Cable is heavy on execs who would prefer to be beloved by a few than be-liked by a lot. "Distinctive programming is something that a lot of outlets are trying to do, and it works for people like me,” he said, referencing Jill Soloway’s new Amazon series Transparent, which centers on a transgender woman, as an example of a show that networks wouldn’t have allowed in years past for fear of alienating large groups of people. “Nowadays it’s like, don’t worry about [the mass audience]. You can’t get them anyway,” he jokes. ”That world does not exist anymore, thank God,”

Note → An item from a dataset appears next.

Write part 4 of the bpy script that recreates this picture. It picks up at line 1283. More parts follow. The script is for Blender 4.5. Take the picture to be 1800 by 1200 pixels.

6) He Turned Down a Gig on The Simpsons 

Though Odenkirk started as a writer, he was eager to be a performer, too. But when he was at Saturday Night Live, he felt that he couldn’t make the transition into acting because he didn’t have enough experience, so he moved to LA in an effort to perform more. The Simpsons, which was just starting out at the time, was interested in hiring him, but Odenkirk turned it town because of the long hours (his friends that worked there then only got Christmas Day off). Get a Life, another show that wanted Odenkirk, offered more reasonable hours than The Simpsons. He took it and didn't regret it: “I was able to write there and do one-man shows but do my own thing at night and get started on performing more."

7) He Once Wrote a Show For HBO like Girls

After The Ben Stiller Show was canceled, a short-lived sketch comedy show Odenkirk starred in, he wrote a comedy pilot for HBO called Life on Mars that starred himself, Janeane Garofalo and Jack Plotnick. "It was kind of like people hanging out. It would have been like Girls," he said. "Really, it had that vibe of just young people with messed up personal lives trying to figure who they are." The series didn't end up moving forward, which led him to collaborate with David Cross on Mr. Show with Bob and David. The HBO sketch comedy ran four seasons, and was, as Odenkirk would later find out, the reason why Vince Gillian gave him his role in Breaking Bad.

8) That One HBO Note

Though Odenkirk claims that HBO let him and Cross do whatever they wanted with Mr. Show, the network did ask them once to cut a line from one of their scripts. The line? "Alright, then why don't you just f--- the baby?" Odenkrik agreed that it was a reasonable request, but he swears it was the only one. “Really other than that, they never asked us to change a thing.”